DACA, implemented in 2012 through an executive order by former President Barack Obama, allows illegal immigrants who entered the U.S. as minors to receive a renewable two-year period of deferred action. In addition, DACA recipients are eligible to receive an employment authorization document (“EAD”), which allows them to work legally in the U.S., and advance parole, which allows them to re-enter the U.S. following a trip abroad.  Currently, about 800,000 individuals are participating in the DACA program.  The Trump administration’s decision to phase out the DACA program will end the work authorization and advance parole of DACA beneficiaries and potentially open the doors for their deportation.

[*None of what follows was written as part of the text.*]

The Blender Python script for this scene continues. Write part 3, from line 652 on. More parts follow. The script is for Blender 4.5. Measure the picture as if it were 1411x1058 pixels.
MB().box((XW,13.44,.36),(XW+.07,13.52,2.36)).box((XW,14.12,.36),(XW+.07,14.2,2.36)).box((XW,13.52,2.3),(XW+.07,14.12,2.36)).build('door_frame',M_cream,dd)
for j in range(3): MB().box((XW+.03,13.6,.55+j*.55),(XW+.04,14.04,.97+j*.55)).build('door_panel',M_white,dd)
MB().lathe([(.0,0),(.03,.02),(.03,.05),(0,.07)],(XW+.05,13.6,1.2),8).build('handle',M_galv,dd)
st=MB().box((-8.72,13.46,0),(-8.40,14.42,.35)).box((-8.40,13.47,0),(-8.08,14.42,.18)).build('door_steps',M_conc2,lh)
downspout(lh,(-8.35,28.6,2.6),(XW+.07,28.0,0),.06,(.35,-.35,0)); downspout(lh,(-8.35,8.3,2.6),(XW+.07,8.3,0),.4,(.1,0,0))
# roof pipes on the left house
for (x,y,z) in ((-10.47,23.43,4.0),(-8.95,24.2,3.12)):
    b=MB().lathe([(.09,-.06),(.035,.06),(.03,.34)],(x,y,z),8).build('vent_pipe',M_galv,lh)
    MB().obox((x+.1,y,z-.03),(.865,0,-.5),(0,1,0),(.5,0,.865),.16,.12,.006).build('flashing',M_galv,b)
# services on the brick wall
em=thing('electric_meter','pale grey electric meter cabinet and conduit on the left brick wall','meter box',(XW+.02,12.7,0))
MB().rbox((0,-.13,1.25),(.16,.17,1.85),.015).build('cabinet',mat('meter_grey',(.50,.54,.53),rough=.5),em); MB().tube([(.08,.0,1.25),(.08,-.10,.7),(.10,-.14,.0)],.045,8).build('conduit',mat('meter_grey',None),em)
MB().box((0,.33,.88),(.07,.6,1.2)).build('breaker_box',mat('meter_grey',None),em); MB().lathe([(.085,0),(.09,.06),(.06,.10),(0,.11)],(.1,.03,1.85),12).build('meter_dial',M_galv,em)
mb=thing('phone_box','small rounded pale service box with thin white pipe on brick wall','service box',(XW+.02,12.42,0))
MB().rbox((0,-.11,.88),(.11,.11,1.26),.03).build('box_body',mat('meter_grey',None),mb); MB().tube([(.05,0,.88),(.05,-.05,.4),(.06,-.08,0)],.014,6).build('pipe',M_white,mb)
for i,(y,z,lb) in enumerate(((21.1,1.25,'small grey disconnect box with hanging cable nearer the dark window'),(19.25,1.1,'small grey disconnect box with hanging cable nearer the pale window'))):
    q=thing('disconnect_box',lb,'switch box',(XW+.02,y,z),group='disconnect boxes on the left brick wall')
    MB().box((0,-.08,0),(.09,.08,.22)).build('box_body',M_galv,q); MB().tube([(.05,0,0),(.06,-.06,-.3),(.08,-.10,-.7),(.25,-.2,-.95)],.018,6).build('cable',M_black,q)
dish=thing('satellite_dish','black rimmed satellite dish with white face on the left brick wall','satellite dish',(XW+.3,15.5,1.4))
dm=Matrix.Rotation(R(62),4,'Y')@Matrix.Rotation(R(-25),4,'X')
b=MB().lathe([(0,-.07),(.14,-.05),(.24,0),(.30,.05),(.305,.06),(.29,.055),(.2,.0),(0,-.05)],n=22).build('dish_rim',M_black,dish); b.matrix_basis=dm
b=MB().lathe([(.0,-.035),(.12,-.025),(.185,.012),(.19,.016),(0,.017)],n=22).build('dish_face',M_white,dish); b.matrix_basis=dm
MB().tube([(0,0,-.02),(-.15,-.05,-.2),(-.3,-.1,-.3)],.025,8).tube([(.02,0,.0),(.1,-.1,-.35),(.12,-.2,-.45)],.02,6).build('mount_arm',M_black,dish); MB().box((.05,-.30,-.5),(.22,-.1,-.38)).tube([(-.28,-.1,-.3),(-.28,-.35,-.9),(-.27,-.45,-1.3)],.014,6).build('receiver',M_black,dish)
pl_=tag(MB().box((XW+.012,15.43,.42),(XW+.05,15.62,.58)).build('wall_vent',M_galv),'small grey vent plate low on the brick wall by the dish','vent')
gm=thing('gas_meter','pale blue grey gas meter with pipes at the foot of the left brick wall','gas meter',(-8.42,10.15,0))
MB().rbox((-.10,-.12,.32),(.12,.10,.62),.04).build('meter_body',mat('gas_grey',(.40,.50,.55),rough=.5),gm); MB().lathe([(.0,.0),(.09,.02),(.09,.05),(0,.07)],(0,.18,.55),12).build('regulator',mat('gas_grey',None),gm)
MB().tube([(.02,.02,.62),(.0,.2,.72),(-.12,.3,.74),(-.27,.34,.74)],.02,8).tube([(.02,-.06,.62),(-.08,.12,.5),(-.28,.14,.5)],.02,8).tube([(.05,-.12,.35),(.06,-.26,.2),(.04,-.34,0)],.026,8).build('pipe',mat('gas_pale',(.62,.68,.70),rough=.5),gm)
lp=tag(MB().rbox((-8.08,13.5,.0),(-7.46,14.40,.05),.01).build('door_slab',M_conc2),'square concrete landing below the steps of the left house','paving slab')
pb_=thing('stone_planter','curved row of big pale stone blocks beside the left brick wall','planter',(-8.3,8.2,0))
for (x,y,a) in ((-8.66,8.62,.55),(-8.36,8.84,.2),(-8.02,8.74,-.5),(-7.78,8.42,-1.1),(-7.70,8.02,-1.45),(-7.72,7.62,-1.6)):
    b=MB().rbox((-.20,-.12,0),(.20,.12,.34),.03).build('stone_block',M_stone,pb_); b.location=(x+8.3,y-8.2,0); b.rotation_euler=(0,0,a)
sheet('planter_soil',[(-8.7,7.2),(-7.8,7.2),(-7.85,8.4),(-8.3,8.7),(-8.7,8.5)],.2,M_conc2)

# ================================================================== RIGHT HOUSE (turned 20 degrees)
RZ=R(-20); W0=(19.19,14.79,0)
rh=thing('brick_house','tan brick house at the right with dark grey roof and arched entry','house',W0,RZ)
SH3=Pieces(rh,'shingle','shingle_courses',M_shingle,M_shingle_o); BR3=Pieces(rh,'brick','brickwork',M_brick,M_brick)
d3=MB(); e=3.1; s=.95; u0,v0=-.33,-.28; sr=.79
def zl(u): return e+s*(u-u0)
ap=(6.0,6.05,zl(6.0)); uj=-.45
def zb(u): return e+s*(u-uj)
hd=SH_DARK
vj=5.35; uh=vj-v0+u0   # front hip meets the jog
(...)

The DACA program is scheduled to end in six months, on March 5, 2018. As of September 5, 2017, the Department of Homeland Security (“DHS”) no longer accepts new EAD or advance parole applications from DACA beneficiaries.  In addition, any pending advance parole applications are going to be closed by DHS and returned to the respective DACA applicants.  Individuals whose EADs expire prior to March 5, 2018 may apply for a two-year renewal, but their applications must be received by the DHS on or before October 5, 2017.

Institutions’ human resources offices may wish to identify those individuals who are employed pursuant to DACA by reviewing the I-9 forms and copies of the I-9 documents (if any) already on file. DACA beneficiaries will have EADs with a “C33” category and will remain employment authorized until the expiration date on their EADs. The employment authorization of these individuals must be reverified by completing Section 3 of Form I-9 no later than the expiration dates on the EADs.  Individuals who are unable to provide evidence of their continued employment authorization can no longer be employed at the college or university.  With respect to those DACA employees whose EADs expire prior to March 5, 2018, colleges and universities may choose to provide a gentle reminder that renewal applications for a two-year extension must be filed and received by the DHS on or before October 5, 2017.

With respect to DACA students, faculty or staff who were planning to study abroad or attend a conference or other event outside the U.S., colleges and universities may choose to advise these individuals to change their plans and remain in the U.S., even if they have advance parole that has not yet expired since USCIS retains the authority to revoke or terminate an advance parole document at any time.

As expected, the Trump administration’s decision to phase out the DACA program is already facing challenges in courts. On September 6, fifteen states and the District of Columbia filed a lawsuit in the federal court for the Eastern District of New York opposing DACA’s termination.  There also is the possibility that Congress will pass a bill to either reinstate the DACA program or replace it with a similar program. We will provide you with updates regarding the status of the DACA program as they become available.